Monday 18 November 2013

Poetry and breathing


I feel like I'm just quickly coming up for air before I sink back down into the madness. Why does the end of the year seem to speed up suddenly? It always takes me by surprise. Every time.

At least there are moments of calm and in one of them, the kid discovered poetry; happy, funny little poems that we giggled about together. She listened enchanted while I read from a children's poetry book we took out the library. It was such fun to read the poems aloud and it reminded me how children's poetry lets you really play with language: trip over tongue twisters, rattle off rhythms and giggle at rhymes. It's somehow so tactile and offers both profound insight and a whole lot of nonsense. Poetry offers those moments where you go 'I know that!' and you hear a resounding human echo that restores you again.

Why then does it become so despised at high school level and beyond?
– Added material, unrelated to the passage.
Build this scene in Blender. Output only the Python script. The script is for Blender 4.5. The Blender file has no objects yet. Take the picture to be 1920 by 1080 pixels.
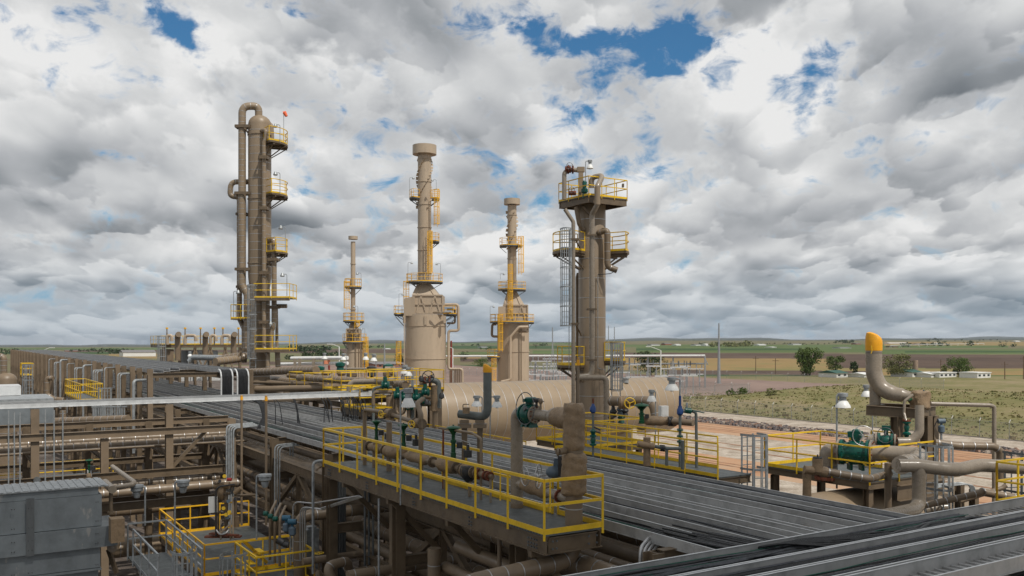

Why does a barrier come down and cut the air off, when poems are actually needed to breathe?


Poems don't have to be serious or solemn and (to me anyway) they even lend themselves to children's parties. I love Edward Lear's The Owl and the Pussy Cat so this became the theme for the kid's second birthday (she was obsessed with owls at the time. Cats too actually, now that I think of it, so it was perfect). Her third birthday was built around Jessica Nelson North's The Tea Party and we had a tea party in the garden. I printed the poems on the back of the invitations and had them laminated so that parents could share the poems with their children even once the party was over.